Antony Blinken, US secretary of state, said in a statement that Washington “stands with the international community in welcoming” Beijing’s decision to release Spavor and Kovrig “after more than two-and-a-half years of arbitrary detention”.

A Chinese court jailed Spavor, who ran cultural exchanges with North Korea, for 11 years in August after finding him guilty of illegally providing state secrets to foreigners. Kovrig, a former diplomat and adviser for the International Crisis Group, also faced espionage charges.

“I’m very emotional right now. I’m stunned,” said Jacco Zwetsloot, a Seoul-based friend of Spavor who has campaigned for his release. 

Spavor’s sentencing came a day after a Chinese court upheld a death sentence for Robert Schellenberg, another Canadian citizen, who had been found guilty of planning to send 225kg of methamphetamine to Australia. Schellenberg denies the charges.

Beijing maintains that the trials of Schellenberg, Spavor and Kovrig were separate from Meng’s case and handled in accordance with Chinese law. Progress in the Canadians’ cases often matched developments in Meng’s extradition hearings, prompting human rights groups and former diplomats to accuse Beijing of “hostage diplomacy”.

Meng’s release in Vancouver came after the US justice department rescinded its request for her extradition.

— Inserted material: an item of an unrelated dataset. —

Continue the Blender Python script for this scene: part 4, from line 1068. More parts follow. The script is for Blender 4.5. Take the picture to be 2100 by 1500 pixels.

If she complies with the terms of the agreement — under which she acknowledged misleading HSBC about Huawei’s relationship with Hong Kong-based company Skycom, which operated in Iran — the charges against her will be dismissed by December 2022, prosecutors said.

The daughter of Huawei founder Ren Zhengfei, Meng had been living in her Vancouver mansion under electronic surveillance. In a statement outside the courthouse, she said: “Over the past three years my life has been turned upside down. It was a disruptive time for me as a mother, a wife and a company executive.”

She added: “But I believe every cloud has a silver lining.”

Meng admitted to misrepresenting Huawei’s relationship with Skycom, which the Chinese tech company controlled until at least 2014, in a presentation to HSBC in Hong Kong the previous year, according to court documents.

Huawei later “caused Skycom to conduct” about $100m in transactions via HSBC that cleared through the US, some of which supported work in Iran, the court said. Prosecutors said they would continue to prepare for a trial on related charges against Huawei. The company did not immediately respond to a request for comment.

Alan Kohler, assistant director at the FBI’s counter-intelligence division, described Meng’s admission as “evidence of a consistent pattern of deception to violate US law”.

Sina Weibo, China’s microblogging Twitter-like platform, blocked search results related to Meng’s admission of misleading HSBC. “We need to portray this as a complete success for China,” said a person familiar with the situation.

Canada’s justice department said the withdrawal of the US extradition request meant Meng was “free to leave Canada”, adding: “Canada is a rule of law country. Meng Wanzhou was afforded a fair process before the courts in accordance with Canadian law. This speaks to the independence of Canada’s judicial system.”